All Angels Church this morning, and F.W.Faber

F.W. Faber 1814-1863 was an Anglican Clergyman, who became a Roman Catholic in the 19th Century “Catholic Revival” in England.




We heard one of his hymns at All Angels on Longboat Key this morning. More about this later.


Faber (even as a Roman Catholic) was capable of the most evangelical sentiments.


For instance take this text from his hymn known either as “Souls of Men why will ye scatter, like a crowd of frightened sheep?” or “There’s a wideness in God’s mercy.



For the love of God is broader than the measure of man's mind,
and the heart of the Eternal is most wonderfully kind.
But we make his love too narrow by false limits of our own;
and we magnify its strictness with a zeal he will not own.


Magnifying the strictness of God’s love is the besetting sin of both Catholic and Evangelical expression of Christianity. Faber got it right!

But Faber could also be very sentimental. See for example the last four lines of “Souls of Men".

If our love were but more simple,
we should take him at his word:
and our lives would be all sunshine
in the sweetness of our Lord.



Of course, no lives are ever all sunshine in the sweetness of the Lord. Modern hymnals have improved Faber’s sentiment by rendering the last two lines thus:

“and our lives would be thanksgiving
for the goodness of the Lord.


That’s more realistic!

Faber hits a wonderful tone in a verse from his “My God, how wonderful thou art”

No earthly father loves like Thee,
No mother, e’er so mild,
Bears and forbears as Thou hast done
With me, Thy sinful child.



But then he gets all sentimental again in the concluding stanza

“Father of Jesus, love’s rewards
What rapture will it be,
Prostrate before they throne to lie
And gaze, and gaze on Thee”


Sounds very uncomfortable to me! And eternity of prostration - really!

Faber also wrote “Faith of our Fathers”, which as recently as the mid seventies of the 20th Century, was a favourite in Episcopal Church.

We would sing:

“Faith of our Fathers, faith and prayer
Shall win all nations unto thee”



We did not know that Faber wrote:

“Faith of our Fathers, Mary’s prayers
Shall win our nation unto thee”


In other words, the prayers of the Blessed Virgin Mary would return England to the Roman Catholic faith!

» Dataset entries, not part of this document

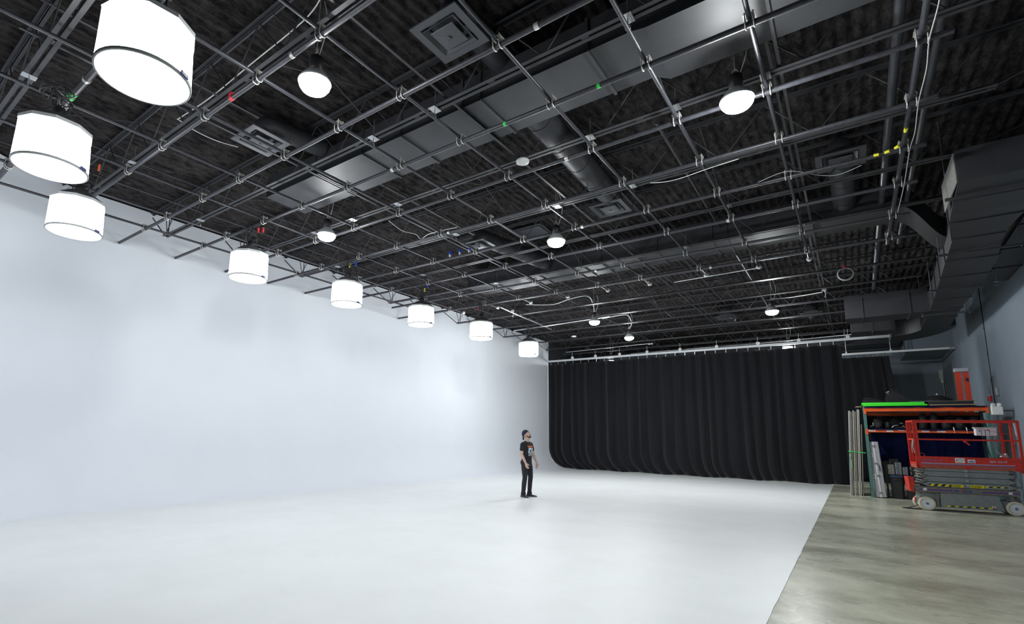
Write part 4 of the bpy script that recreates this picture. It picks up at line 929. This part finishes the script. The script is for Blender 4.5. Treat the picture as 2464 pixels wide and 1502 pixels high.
# gear on the middle shelf
ZS = 2.07
def bag(x, y, w, d, h, lab, droop=0.0, seed=0):
    t = thing('gear_bag', (x, y, ZS), lab, 'bag'); b = MB(); rings = []
    for k in range(8):
        f = k / 7; s = (.9, 1.0, 1.03, 1.0, .93, .8, .55, .2)[k]; z = h * (0, .1, .3, .5, .7, .85, .96, 1.0)[k]; ring = []
        for q in range(18):
            a = 2 * math.pi * q / 18; ca, sa = math.cos(a), math.sin(a); e = 2.6
            rr = (abs(ca) ** e + abs(sa) ** e) ** (-1 / e); n_ = 1 + .10 * noise.noise((ca * 2 + seed, sa * 2, f * 3))
            ring.append((w / 2 * s * rr * ca * n_, d / 2 * s * rr * sa * n_, z))
        rings.append(ring)
    b.loft(rings, True); b.build('body', M_NYL, t)
    b = MB(); b.path([(-w * .2, -d * .05, h * .95), (-w * .1, -d * .1, h * 1.07), (w * .1, -d * .1, h * 1.07), (w * .2, -d * .05, h * .95)], .007, 6); b.build('handle', M_DARK, t)
    b = MB(); b.box((-w * .08, -d * .53, h * .38), (w * .02, -d * .50, h * .41)); b.build('buckle', M_CHROME, t); return t
bag(.62, 20.28, .22, .3, .22, 'slumped black bag at the left end of the middle shelf', seed=1)
bag(.84, 20.30, .15, .25, .19, 'small round black bag, second from the left on the middle shelf', seed=2)
bag(1.66, 20.4, .21, .35, .44, 'tall square black case just left of the lift railing on the shelf', seed=3)
bag(1.90, 20.4, .20, .35, .46, 'tall rounded black bag beside the square case on the shelf', seed=4)
bag(2.15, 20.25, .22, .3, .24, 'slouching black bag with a white strap on the shelf behind the railing', seed=5)
bag(2.44, 20.3, .24, .35, .30, 'black gear bag in the right half of the middle shelf', seed=6)
bag(2.74, 20.4, .22, .35, .36, 'dark bag at the right end of the middle shelf', seed=7)
bag(1.36, 20.5, .24, .35, .26, 'low black bag at the back of the shelf left of the square case', seed=11)
bag(.66, 20.7, .34, .3, .34, 'large dark bag at the back left of the middle shelf', seed=12)
bag(1.05, 20.72, .34, .3, .30, 'dark bag at the back of the shelf behind the light stands', seed=13)
bag(2.30, 20.72, .34, .3, .40, 'dark bag at the back of the shelf behind the slouching bag', seed=14)
t = thing('stand_head', (1.08, 20.3, ZS), 'folded light stands with shiny fittings between the small bag and the square case', 'light stand')
b = MB(); b.path([(-.16, -.1, .02), (-.1, -.1, .08), (0, -.1, .09)], .010, 6); b.tube((.06, -.08, .04), (.20, .1, .14), .012, 8); b.build('curved_arm', M_CHROME, t)
b = MB(); b.bbox((.02, -.1, .12), (.13, .0, .17), .01); b.tube((-.2, .1, .03), (.35, .15, .03), .018, 8); b.tube((-.2, .05, .02), (.3, .0, .02), .015, 8); b.build('tube', M_DARK, t)
b = MB(); b.box((.05, -.104, .145), (.10, -.1, .165)); b.tube((.10, -.12, .09), (.14, -.12, .02), .009, 6); b.build('silver_clamp', M_CHROME, t)
t = thing('spray_tool', (.47, 20.25, ZS), 'small thing with a cream upright neck at the far left of the middle shelf', 'tool')
b = MB(); b.ball((0, 0, .05), .08, .1, .045); b.build('body', M_DARK, t); b = MB(); b.path([(.02, -.05, .08), (.015, -.05, .15), (.03, -.05, .17)], .009, 6); b.build('neck', M_TYRE, t)
for (x, lab) in ((2.27, 'white cylinder clip hanging over the shelf edge, left one'), (2.53, 'white cylinder clip hanging over the shelf edge, right one')):
    b = MB(); b.tube((x, 20.03, 2.02), (x - .01, 20.03, 2.11), .014, 10); b.tube((x, 20.03, 1.94), (x, 20.03, 2.02), .004, 6); tag(b.build('shelf_clip', M_WHITE), lab, 'clip')
# long silver case
M_SILV = mat('silver_case', (0.42, 0.43, 0.46), .38, metal=.15, noise_amt=.12, nscale=12)
t = thing('hard_case', (.505, 20.16, 0), 'tall silver-grey hard case standing on end inside the rack', 'hard case'); t.rotation_euler = (0, R(-2.6), 0)
b = MB(); b.bbox((-.13, 0, .02), (-.005, .36, 1.66), .015); b.build('shell', M_SILV, t)
b = MB(); b.bbox((.005, 0, .02), (.13, .36, 1.66), .015); b.build('lid', M_SILV, t)
b = MB(); b.box((-.022, -.012, .02), (.022, .0, 1.66)); b.build('valance', mat('bright_alloy', (.8, .8, .8), .3, metal=.3), t)
for z in (.12, .62, .98, 1.50): b = MB(); b.bbox((-.03, -.022, z), (.045, -.012, z + .06), .005); b.build('latch', M_CHROME, t)
b = MB(); b.path([(.06, -.01, .80), (.065, -.035, .83), (.065, -.035, .93), (.06, -.01, .96)], .011, 6); b.build('handle', M_DARK, t)
b = MB()
for z in (.40, .72, 1.0, 1.42): b.box((-.13, -.002, z), (-.03, 0.0, z + .012)); b.box((.05, -.002, z), (.13, 0, z + .012)); b.box((.05, -.002, z + .06), (.13, 0, z + .066))
b.build('groove', M_GREYTRIM, t)
b = MB(); b.box((-.115, -.004, .56), (-.045, 0, .70)); b.box((-.115, -.004, 1.20), (-.045, 0, 1.32)); b.build('sticker', M_PAPER, t); b = MB(); b.box((-.09, -.006, .59), (-.075, -.004, .67)); b.box((-.09, -.006, 1.22), (-.075, -.004, 1.30)); b.build('sticker_print', M_LBLUE, t)
slab('grey_board', (.675, 20.5, 0), (.715, 20.9, 1.0), M_GREYB, 'dark grey panel standing between the silver case and the totes', 'board')
# totes
def tote(x0, x1, lab):
    t = thing('storage_tote', ((x0 + x1) / 2, 20.22, 0), lab, 'storage tote'); w = x1 - x0
    def rr(w_, d_, z): e = .05; return [(-w_ / 2 + e, 0 + (.45 - d_) / 2, z), (w_ / 2 - e, (.45 - d_) / 2, z), (w_ / 2, (.45 - d_) / 2 + e, z), (w_ / 2, .45 - (.45 - d_) / 2 - e, z), (w_ / 2 - e, .45 - (.45 - d_) / 2, z), (-w_ / 2 + e, .45 - (.45 - d_) / 2, z), (-w_ / 2, .45 - (.45 - d_) / 2 - e, z), (-w_ / 2, (.45 - d_) / 2 + e, z)]
    b = MB(); b.loft([rr(w - .07, .38, .0), rr(w - .02, .43, .60), rr(w, .45, .61), rr(w, .45, .645)], False); b.build('bin', M_DARK, t)
    b = MB(); b.loft([rr(w + .01, .46, .645), rr(w + .012, .462, .655), rr(w - .04, .42, .69)], False); b.build('lid', mat('tote_lid', (.018, .02, .025), .35), t)
    b = MB(); b.loft([rr(w + .014, .464, .640), rr(w + .014, .464, .650)], False, cap=True); b.build('blue_rim', mat('blue_rim', (.02, .12, .42), .35), t)
    b = MB(); b.path([(-.09, .012, .555), (-.05, -.012, .57), (.05, -.012, .57), (.09, .012, .555)], .012, 6); b.build('handle', M_DARK, t)
tote(.745, 1.085, 'black storage tote with a blue rim beside the silver case'); tote(1.10, 1.46, 'black storage tote with a blue rim half hidden by the lift')
def case(x0, x1, y0, y1, z0, z1, m_, lab, name='hard_case', trim=M_CHROME):
    t = thing(name, ((x0 + x1) / 2, y0, z0), lab, 'hard case'); w = (x1 - x0) / 2; h = z1 - z0; d = y1 - y0
    b = MB(); b.bbox((-w, 0, 0), (w, d, h), .012); b.build('body', m_, t)
    b = MB(); b.box((w - .05, -.008, 0), (w - .025, 0, h)); b.build('edge_trim', trim, t); b = MB(); b.bbox((w - .06, -.016, h * .55), (w - .02, -.008, h * .65), .003); b.build('latch', trim, t)
    b = MB(); b.box((-w + .02, -.003, h * .1), (-w + .03, 0, h * .4)); b.box((-w + .02, -.003, h * .6), (-w + .03, 0, h * .9)); b.build('groove', M_GREYTRIM, t)
case(.72, .89, 20.36, 20.62, .693, .99, mat('taupe_case', (.17, .17, .145), .6), 'taupe case standing on the first tote, leftmost')
case(.90, 1.06, 20.36, 20.62, .693, 1.06, mat('blue_grey_case', (.10, .115, .14), .45), 'taller blue-grey case with a silver edge on the first tote')
case(1.065, 1.20, 20.38, 20.62, .693, .93, mat('grey_case', (.12, .12, .13), .5), 'short grey case right of the blue-grey one on the totes')
case(1.23, 1.42, 20.38, 20.6, .693, .96, M_DARK, 'black case with yellow edging on the second tote', trim=M_YEL)
case(.78, 1.02, 20.64, 20.78, .693, 1.16, M_DARK, 'flat black case at the back of the totes', trim=M_DARK)

# ------------------------------------------------------------------ upright boards left of the rack
cols = [M_BOARDW, M_DARK, M_BOARDW, M_PLY, M_BOARDW, M_DARK]
labs = ['white board standing on edge, leftmost of the bundle beside the rack', 'black board second in the strapped bundle beside the rack', 'white edged board third in the strapped bundle beside the rack', 'tan board fourth in the strapped bundle beside the rack', 'thick white board fifth in the strapped bundle beside the rack', 'black board nearest the green rack upright']
xb = [-.24, -.185, -.13, -.085, -.02, .06]; th = [.045, .04, .03, .04, .055, .04]; hh = [2.62, 2.60, 2.63, 2.60, 2.66, 2.2]
for k in range(6):
    t = thing('display_board', (xb[k], 20.5, 0), labs[k], 'board'); t.rotation_euler = (0, R(3.2), 0)
    b = MB(); b.bbox((0, 0, .005), (th[k], .62, hh[k]), .003); b.build('panel', cols[k], t)
    b = MB(); b.box((th[k] * .3, -.002, .01), (th[k] * .65, 0, hh[k] - .01)); b.build('edge_strip', M_DARK if cols[k] is not M_DARK else M_PLY, t)
t = thing('strap', (0, 20.44, 1.32), 'bright green strap tied around the upright boards', 'strap')
b = MB(); b.bar((-.19, .045, .03), (.24, .045, -.01), .008, .022, (0, 0, 1)); b.bar((-.19, .05, .03), (-.19, .7, .03), .008, .022); b.build('band', M_GREEN, t)
b = MB(); b.path([(-.17, .04, .03), (-.15, .02, -.1), (-.13, .02, -.25), (-.13, .03, -.5)], .006, 5); b.build('loose_end', M_GREEN, t)

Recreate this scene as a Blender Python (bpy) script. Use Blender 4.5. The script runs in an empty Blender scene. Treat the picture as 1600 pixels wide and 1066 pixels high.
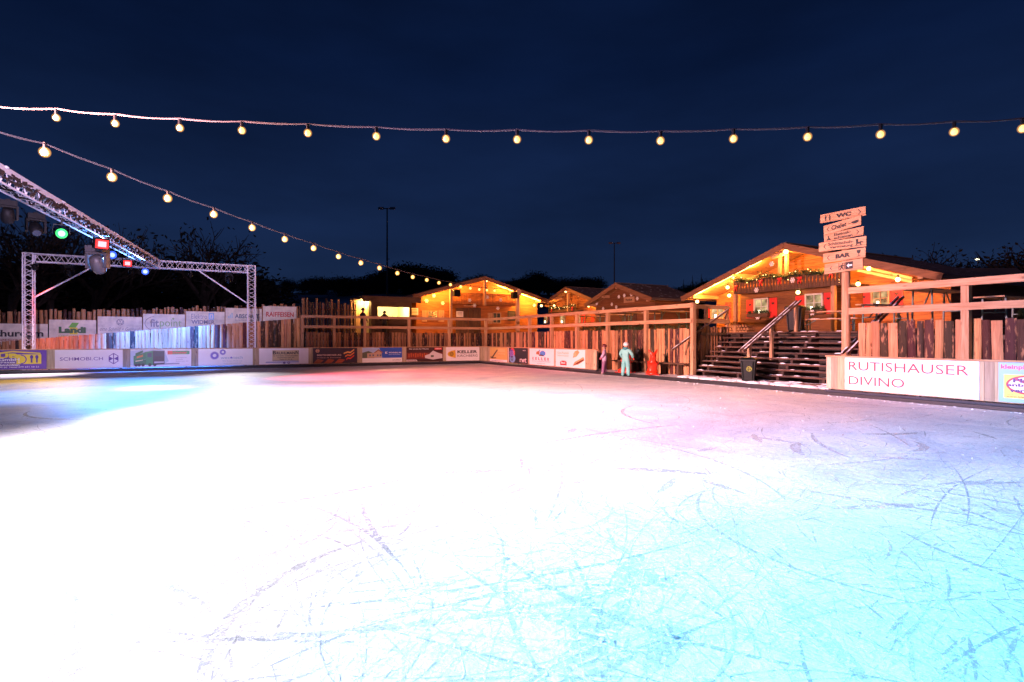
import bpy, math, random
from mathutils import Vector, Matrix, noise as mnoise
random.seed(7)
SC = bpy.context.scene
COL = SC.collection
R = math.radians
# ------------------------------------------------------------------ camera
F = 873.0                                   # focal length in pixels of a 1600 px wide frame
TH = 28.28                                  # the rink's long side against the view direction
CX, CY, CZ = -14.61, -31.32, 1.5
FW = (0.4737, 0.8807); RT = (0.8807, -0.4737)
cd = bpy.data.cameras.new('camera'); cam = bpy.data.objects.new('camera', cd); COL.objects.link(cam)
cam.location = (CX, CY, CZ); cam.rotation_euler = (R(90), 0, R(-TH))
cd.sensor_width = 36; cd.lens = F/1600*36; cd.shift_y = -0.0019
cd.clip_start = 0.05; cd.clip_end = 3000
SC.camera = cam
# ------------------------------------------------------------------ sky (late dusk, overcast)
W = bpy.data.worlds.new('World'); SC.world = W; W.use_nodes = True
nt = W.node_tree; nt.nodes.clear()
wo = nt.nodes.new('ShaderNodeOutputWorld'); bg = nt.nodes.new('ShaderNodeBackground')
tc = nt.nodes.new('ShaderNodeTexCoord'); sp = nt.nodes.new('ShaderNodeSeparateXYZ')
rp = nt.nodes.new('ShaderNodeValToRGB')
els = rp.color_ramp.elements
els[0].position = 0.0; els[0].color = (0.0125, 0.0285, 0.078, 1)
els[1].position = 1.0; els[1].color = (0.0015, 0.0045, 0.02, 1)
e = els.new(0.18); e.color = (0.0075, 0.0195, 0.066, 1)
e = els.new(0.42); e.color = (0.0030, 0.0098, 0.042, 1)
nz = nt.nodes.new('ShaderNodeTexNoise'); nz.inputs['Scale'].default_value = 2.6; nz.inputs['Detail'].default_value = 5
mpp = nt.nodes.new('ShaderNodeMapping'); mpp.inputs['Scale'].default_value = (1, 1, 3.5)
mr = nt.nodes.new('ShaderNodeMapRange'); mr.inputs['From Min'].default_value = .3; mr.inputs['From Max'].default_value = .7
mr.inputs['To Min'].default_value = .74; mr.inputs['To Max'].default_value = 1.22
mx = nt.nodes.new('ShaderNodeVectorMath'); mx.operation = 'SCALE'
nt.links.new(tc.outputs['Generated'], sp.inputs[0]); nt.links.new(sp.outputs['Z'], rp.inputs[0])
nt.links.new(tc.outputs['Generated'], mpp.inputs[0]); nt.links.new(mpp.outputs[0], nz.inputs[0])
nt.links.new(nz.outputs[0], mr.inputs[0]); nt.links.new(rp.outputs[0], mx.inputs[0]); nt.links.new(mr.outputs[0], mx.inputs['Scale'])
nt.links.new(mx.outputs[0], bg.inputs[0]); nt.links.new(bg.outputs[0], wo.inputs[0]); bg.inputs[1].default_value = .95
# ------------------------------------------------------------------ exposure
SC.view_settings.view_transform = 'Standard'; SC.view_settings.look = 'None'
SC.view_settings.exposure = 0.0; SC.view_settings.gamma = 1.0
SC.cycles.sample_clamp_indirect = 3.0; SC.cycles.max_bounces = 6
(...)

Back at All Angels this morning the soloist and choir sang a Communion Anthem by F.W. Faber, with a tune by Henry Smart.

I was immediately transported back some 40 years when I last sang the hymn. I remembered most of the words, and all of the harmonies.

Back then it was one of my favourite hymns.

Now I see it as sentimental rubbish.

But I was glad to be taken back this morning to my early 20’s, when my faith was much more assured than it is today.


Here is the text.

Hark! hark, my soul! angelic songs are swelling,
o'er earth's green fields and ocean's wave-beat shore:
how sweet the truth those blessèd strains are telling
of that new life when sin shall be no more.

Refrain:Angels of Jesus, angels of light,singing to welcome the pilgrims of the night!

Onward we go, for still we hear them singing,
"Come, weary souls, for Jesus bids you come";
And through the dark, its echoes sweetly ringing,
the music of the gospel leads us home.

Refrain
,

Far away, like bells at evening pealing,
the voice of Jesus sounds o'er land and sea;
and laden souls, by thousands meekly stealing,
kind Shepherd, turn their weary steps to thee.

Refrain

Rest comes at length: though life be long and dreary,
the day must dawn, and darksome night be past;
faith's journeys end in welcome to the weary,and heaven,
the heart's true home, will come at last.

Refrain


Angels, sing on, your faithful watches keeping;
sing us sweet fragments of the songs above,
till morning's joy shall end the night of weeping,
and life's long shadows break in cloudless love.